Brand Strategy Uniqlo – Ayo Pelajari Keberhasilannya

(Business Lounge Journal – General Management)

Sekarang tentang Brand Strategy Uniqlo. Kita sudah membahas bagaimana Uniqlo berani untuk mengubah business modelnya yang semula menjual setelan jas pria menjadi penyedia pakaian kasual bahkan Uniqlo memasang target untuk menjadi pengecer pakaian massal terbesar di dunia. (Baca: UNIQLO: Sejarah Berdirinya Hingga Berani Mengubah Business Model).
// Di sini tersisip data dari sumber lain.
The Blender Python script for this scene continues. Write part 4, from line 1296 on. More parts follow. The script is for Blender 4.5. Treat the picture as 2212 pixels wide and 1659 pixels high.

Langkah berani ini diambil oleh Tadashi Yanai setelah memiliki visi yang jelas – Uniqlo is a modern Japanese company that inspires the world to dress casual. Maka berdasarkan visi inilah, disusun brand strategy Uniqlo.

Untuk menjadi pengecer pakaian massal terbesar di dunia, maka ada beberapa strategi yang bisa diterapkan Uniqlo sebenarnya. Misalnya, lebih mengutamakan mengikuti tren mode seperti yang dilakukan beberapa brand pesaingnya, atau memilih mengutamakan kebutuhan berbagai kalangan. Pada prakteknya, Uniqlo memilih untuk tidak mengejar tren mode, melainkan memposisikan brand-nya untuk dapat mengakomodir keinginan segala usia, jenis kelamin, etnis, bahkan berbagai kalangan. Mungkin terdengar kontradiksi dengan nama “Uniqlo”, tetapi brand ini lebih mengusung pakaian yang sederhana, esensial namun universal, sehingga memungkinkan para pemakainya untuk memadupadankannya dengan masing-masing style mereka.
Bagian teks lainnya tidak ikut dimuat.